After Joey Chestnut ate 66 hot dogs in Coney Island, N.Y., on the Fourth of July, his life changed. He already was well known in the competitive eating world. But by upsetting Kobayashi on national TV in a duel that reminded some of Ali-Frazier and others of Flair-Steamboat and others of Woods-Mickelson and others of Chevy-Ford, he attained a new level of fame.
Reporters sought him, talk radio shows sought him, CNN found him and so did New York Mayor Michael Bloomberg. Almost everybody I know watched.
He rarely gets recognized on the street, but he is recognized in restaurants. When people think about eating, they think about him.
What’s the appeal of your sport? (And, yes, it is a sport.)
"It’s a natural competition," Chestnut says Tuesday at Lowe’s Motor Speedway. "Everybody loves to eat. And everybody tries to eat more than the other guy. It’s wholesome. Nobody’s trying to hurt each other, there’s not name-calling."
To be the best in the world is, I think, an amazing thing. At what activity are you, the reader, the best in the world? Have you ever met anybody who was the best in the world at a particular endeavor?

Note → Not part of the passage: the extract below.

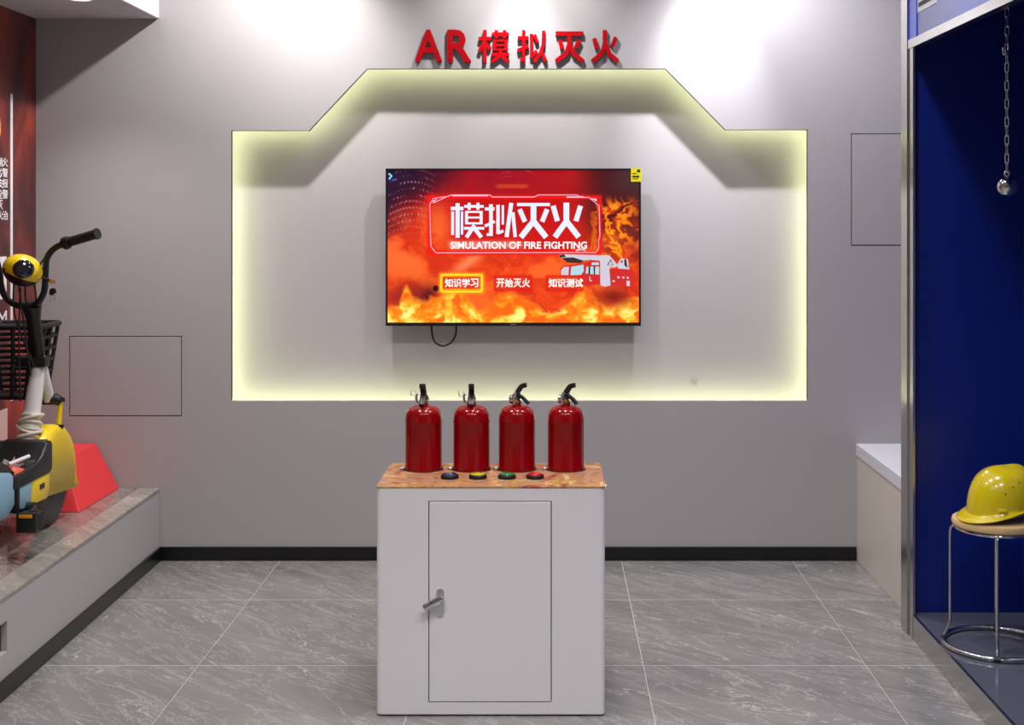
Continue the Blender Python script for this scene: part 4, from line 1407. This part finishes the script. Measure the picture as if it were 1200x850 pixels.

How odd and how cool would it be to know that you, and not somebody from New York, North Dakota, Japan, Germany, Australia or West Virginia, is No. 1?
"It’s great," Chestnut says. "As weird as it is, people can acknowledge it. Every time I go to a contest, I look at every eater and they all know that if I’m eating hard I’m going to beat them."
Chestnut, 23, was in town to promote the new all-you-can-eat grandstand at Lowe’s Motor Speedway. He competed at the track in a Vienna sausage eating competition when he was a rookie. He ate 4.8 pounds and finished fourth.
Don’t typecast him. His skills transcend hot dogs. He has eaten 182 wings in 30 minutes and drank a gallon of milk in 41 seconds. A civil engineering student at San Jose St., he figures he has eight to nine years to successfully compete.
Chestnut flew back to California Tuesday afternoon. If he had stayed, and if I offered to buy him dinner at any restaurant in town, what kind of cuisine would he have chosen?
He thinks for a few seconds and says, "Barbecue."
Man, you came to the right town. And I know the right place.